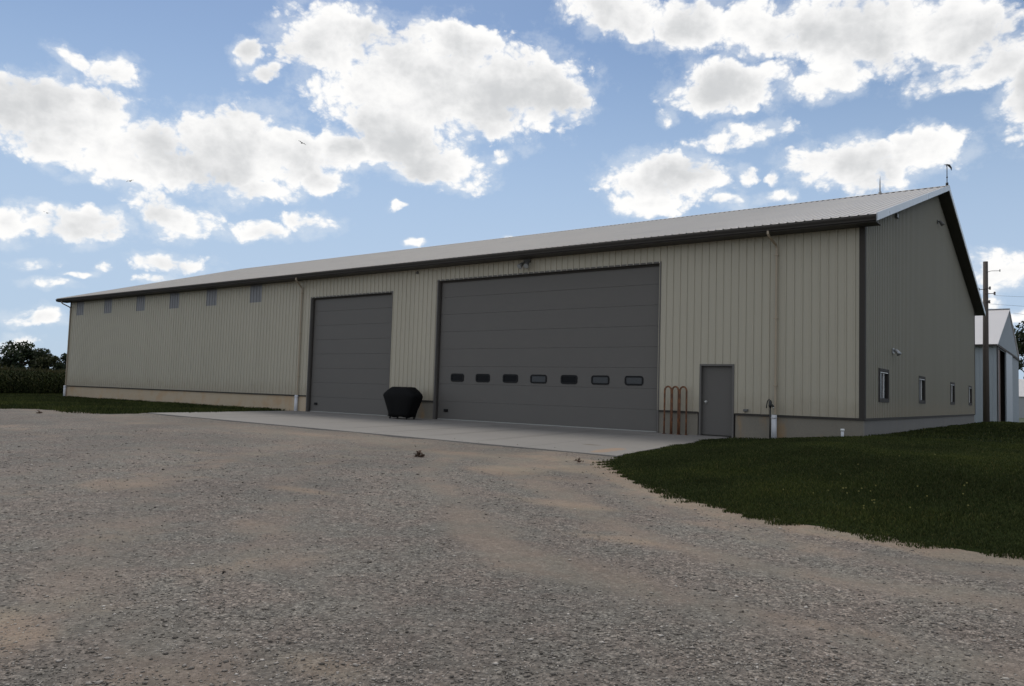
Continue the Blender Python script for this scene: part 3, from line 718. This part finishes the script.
# ------------------------------------------------------------------ yard hydrant and pipe stub
hx, hy = -2.36, -.30; hz = float(hgt(hx, hy))
hy_ = empty('yard_hydrant', (hx, hy, hz), 'dark iron yard hydrant standing in the grass by the white drain pipe', 'hydrant')
m = MB(); m.tube([(0, 0, -.05), (0, 0, .92)], .022, 10); m.build('standpipe', M['hyd'], hy_)
m = MB(); m.tube([(0, 0, .88), (0, 0, .93), (0, 0, 1.04), (0, 0, 1.09)], [.03, .05, .045, .02], 12); m.tube([(0, 0, .97), (.06, -.02, .95), (.10, -.03, .90)], [.03, .026, .028], 10); hd = m.build('valve_head', M['hyd'], hy_)
m = MB(); m.tube([(0, 0, 1.07), (-.03, -.01, 1.11), (-.07, -.02, 1.06), (-.095, -.02, .94), (-.10, -.02, .86)], [.016, .018, .016, .016, .018], 8); m.build('lever', M['hyd'], hd)
m = MB(); m.tube([(.10, -.03, .90), (.105, -.03, .86)], .02, 8); m.build('spout', M['chrome'], hd)
px_, py_ = -.42, -.45; pz = float(hgt(px_, py_))
ps = empty('cleanout_pipe', (px_, py_, pz), 'short white plastic pipe stub sticking out of the lawn near the shed corner', 'pipe')
m = MB(); m.tube([(0, 0, -.05), (0, 0, .19)], .038, 12); m.build('pipe', M['pvc'], ps)
m = MB(); m.tube([(0, 0, .185), (0, 0, .235), (0, 0, .245)], [.05, .05, .042], 12); m.build('pipe_cap', M['white'], ps)

# ------------------------------------------------------------------ litter on the gravel
def leaf_clump(x, y, sc_, label, mat, n=16):
    m = MB(); z = float(hgt(x, y)); rnd = random.Random(int(x*10))
    for k in range(n):
        a = rnd.random()*6.28; r_ = sc_*rnd.random()*.6; c_ = Vector((r_*math.cos(a)*1.2, r_*math.sin(a)*.7, rnd.random()*sc_*.6*(1-r_/sc_)+.02)); l = sc_*rnd.uniform(.35, .7)
        u = Vector((rnd.uniform(-1, 1), rnd.uniform(-1, 1), rnd.uniform(-.25, .4))).normalized(); w = u.cross(Vector((rnd.uniform(-1, 1), rnd.uniform(-1, 1), .4))).normalized(); nn = u.cross(w)
        P = [c_-u*l*.5, c_-u*l*.1+w*l*.24+nn*l*.1, c_+u*l*.5, c_-u*l*.1-w*l*.24+nn*l*.1]
        m.face(P)
        m.face([p-nn*.004 for p in P[::-1]])
    m.v = [(p[0], p[1], p[2]) for p in m.v]
    o = m.build('leaf_clump', mat); o.location = (x, y, z); return tag(o, label, 'leaves')
leaf_clump(-6.1, -10.4, .19, 'clump of dead brown leaves blown onto the gravel before the wide door', M['leaflit'], 34)
leaf_clump(-.62, -18.4, .045, 'small black scrap lying on the open gravel far from the shed', M['black'], 9)
leaf_clump(-24.9, -9.9, .22, 'low dark clump of debris at the gravel edge by the left grass strip', M['leaflit'], 14)
leaf_clump(-3.35, -8.75, .14, 'brown debris on sandy gravel at the tip of the lawn', M['leaflit'], 16)

# ------------------------------------------------------------------ white shed, pole, farther buildings
ws = empty('white_shed', (-10, 43, 0), 'white steel shed with pale roof and a dark open doorway behind the utility pole', 'shed')
def wpart(mb, name, mat, parent=None):
    o = mb.build(name, mat, None)
    if parent is None: o.parent = ws; o.matrix_parent_inverse = Matrix.Translation((10, -43, 0))
    else: o.parent = parent
    return o
sx, sy0, sy1, se, sr = .2, 34.0, 51.8, 5.02, 8.02; sm = (sy0+sy1)/2
su = lambda y: se+(sr-se)*(1-abs(y-sm)/(sm-sy0))-.05
m = MB(); ribbed(m, sy0, sy1, lambda s, t, o: (sx+o, s, t), -.1, su, [(34.75, 39.6, -.1, 4.75)]); wpart(m, 'gable_wall', M['shedwall'])
m = MB(); ribbed(m, -22, sx, lambda s, t, o: (s, sy0-o, t), -.1, se); wpart(m, 'front_wall', M['shedwall'])
m = MB(); ribbed(m, -22, sx, lambda s, t, o: (s, sy1+o, t), -.1, se); ribbed(m, sy0, sy1, lambda s, t, o: (-22-o, s, t), -.1, su); wpart(m, 'rear_wall', M['shedwall'])
m = MB(); m.prism([(sy0-.35, se-.09), (sm, sr+.02), (sy1+.35, se-.09), (sy1+.35, se-.19), (sm, sr-.08), (sy0-.35, se-.19)], 'x', -22.3, sx+.09); wr = wpart(m, 'roof', M['shedroof'])
m = MB(); m.box(-22.3, sx+.10, sm-.2, sm+.2, sr+.0, sr+.05); wpart(m, 'ridge_cap', M['gal'], wr)
m = MB(); m.box(-22, sx+.08, sy0-.40, sy0-.355, se-.2, se-.1); wpart(m, 'eave_trim', M['trim'], wr)
m = MB(); m.box(sx+.024, sx+.10, sy0-.05, sy1+.05, 4.80, 4.95); m.box(sx+.024, sx+.06, sy0-.04, sy0+.16, -.1, 4.79); wpart(m, 'door_track', M['trim'])
m = MB(); m.box(sx+.03, sx+.09, 39.65, 44.6, -.02, 4.79); wpart(m, 'sliding_door', M['shedwall'])
m = MB(); m.quad((sx-5, 34.05, -.1), (sx-5, 40.2, -.1), (sx-5, 40.2, 5), (sx-5, 34.05, 5)); m.quad((sx-.05, 40.2, -.1), (sx-5, 40.2, -.1), (sx-5, 40.2, 5), (sx-.05, 40.2, 5)); m.quad((sx-.05, 34.06, -.1), (sx-5, 34.06, -.1), (sx-5, 34.06, 5), (sx-.05, 34.06, 5)); m.quad((sx-.05, 34.05, 4.9), (sx-5, 34.05, 4.9), (sx-5, 40.2, 4.9), (sx-.05, 40.2, 4.9)); m.quad((sx-.02, 34.05, -.02), (sx-5, 34.05, -.02), (sx-5, 40.2, -.02), (sx-.02, 40.2, -.02))
wpart(m, 'doorway_interior', M['shedinside'])
m = MB(); m.box(sx-.06, sx-.01, 34.76, 36.3, 0, 4.7); wpart(m, 'inner_door_leaf', M['shedboard'])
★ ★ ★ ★
» **WRITTEN TASK**: Restate the material word for word from its first line through the line containing "m.build('pipe_cap', M['white'], ps)", both included; the pictures do not belong in it.

» **FULL ANSWER**:
Continue the Blender Python script for this scene: part 3, from line 718. This part finishes the script.
# ------------------------------------------------------------------ yard hydrant and pipe stub
hx, hy = -2.36, -.30; hz = float(hgt(hx, hy))
hy_ = empty('yard_hydrant', (hx, hy, hz), 'dark iron yard hydrant standing in the grass by the white drain pipe', 'hydrant')
m = MB(); m.tube([(0, 0, -.05), (0, 0, .92)], .022, 10); m.build('standpipe', M['hyd'], hy_)
m = MB(); m.tube([(0, 0, .88), (0, 0, .93), (0, 0, 1.04), (0, 0, 1.09)], [.03, .05, .045, .02], 12); m.tube([(0, 0, .97), (.06, -.02, .95), (.10, -.03, .90)], [.03, .026, .028], 10); hd = m.build('valve_head', M['hyd'], hy_)
m = MB(); m.tube([(0, 0, 1.07), (-.03, -.01, 1.11), (-.07, -.02, 1.06), (-.095, -.02, .94), (-.10, -.02, .86)], [.016, .018, .016, .016, .018], 8); m.build('lever', M['hyd'], hd)
m = MB(); m.tube([(.10, -.03, .90), (.105, -.03, .86)], .02, 8); m.build('spout', M['chrome'], hd)
px_, py_ = -.42, -.45; pz = float(hgt(px_, py_))
ps = empty('cleanout_pipe', (px_, py_, pz), 'short white plastic pipe stub sticking out of the lawn near the shed corner', 'pipe')
m = MB(); m.tube([(0, 0, -.05), (0, 0, .19)], .038, 12); m.build('pipe', M['pvc'], ps)
m = MB(); m.tube([(0, 0, .185), (0, 0, .235), (0, 0, .245)], [.05, .05, .042], 12); m.build('pipe_cap', M['white'], ps)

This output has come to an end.